On Oct. 6, members and allies of the deaf community gathered in the Student Union Building for an afternoon celebrating the 200th anniversary of American Sign Language (ASL), organized by the Society For Students with a Disability (SSD).
The event featured a talk on ASL and deaf history, an ASL immersion workshop, a panel on deaf community and identity, and a musical performance. It concluded with a screening of the deaf movie Versa Effect over free dinner.
The festival was run entirely in ASL with English translation, including the film, although interpreters were asked not to translate during the immersion workshop.

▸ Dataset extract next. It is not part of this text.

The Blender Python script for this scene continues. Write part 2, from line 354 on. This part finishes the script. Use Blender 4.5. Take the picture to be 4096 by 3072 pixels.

Across the globe, there are 70 million deaf people and over 300 sign languages. Sign language is known best for the linguistic use of hand signs, although expressions and posture also play a crucial role. Canada has two national sign languages, ASL and Langue des Signes Québécoise (LSQ), but unlike many other countries, fails to federally recognize them.
“In the past 200 years for ASL, it’s been an incredible journey,” said Ravi Coughlan, Chairperson of the SSD. “Deaf people have had a struggle for their accessibility to communication . . . Really, sign language is the best mode of communication — better than lip reading, because [you] lose a lot of information and [have] miscommunication.”
Mayor Lisa Helps signed a proclamation on Oct. 5 in recognition of the ASL celebration at UVic and the International Week of the Deaf, which had occurred a week prior. The proclamation, sponsored by the UVic ASL club, was presented at the festival to a room full of enthusiastic — although completely silent — applause.
“We, regardless where we come from; hope everyone will share in the experience with ‘Full Inclusion with Sign Language’ and celebrate the diversity, pride and meet all the love for one another through our culture and language,” the proclamation reads.
Speakers and panelists at the festival discussed widespread job discrimination, the dangers of cochlear implants, and how the lack of qualified interpreters hinders everyday interactions.
“Our goal for the festival today is exposure [to] the UVic community at large . . . [to] have them more aware about deafness and what our struggles are and our rights to have language,” Coughlan said at the event.
One challenge to those rights, discussed at length by the panel, was a lack of accessibility to ASL. In the late nineteenth and early twentieth century, deaf schools were shut down and the teaching of ASL outlawed.
“It was very similar to Social Darwinism, because [sign language] was seen as something that was lesser, something that was animalistic, and people that could speak were more civilized,” explained Coughlan. “That’s why they tried to teach oralism (forms of communication like speech and lip reading).”
For self-identified members of the deaf community like Coughlan and Sue Forward, who grew up oral and later learned ASL, sign language is part of their identity and culture.
A highlight of the event for Forward, who traveled from Nanaimo to attend, was “meeting deaf people, hearing their stories, learning sign language, and getting involved in the deaf culture — because I’m learning myself, too.”
Coughlan recommends all students learn more about the deaf community at UVic and in the greater community.
“We don’t need Superman to come in and save us, and we don’t need helpers, but we need allies,” said Coughlan. “I think that it’s time for us to feel that the community recognizes ASL as a language.”
To anyone interested in learning more about ASL and deaf awareness, Coughlan recommends joining the SSD or UVic ASL club. In addition to ASL classes offered at UVic, he suggests the online ASL Student Network as a resource for learning ASL.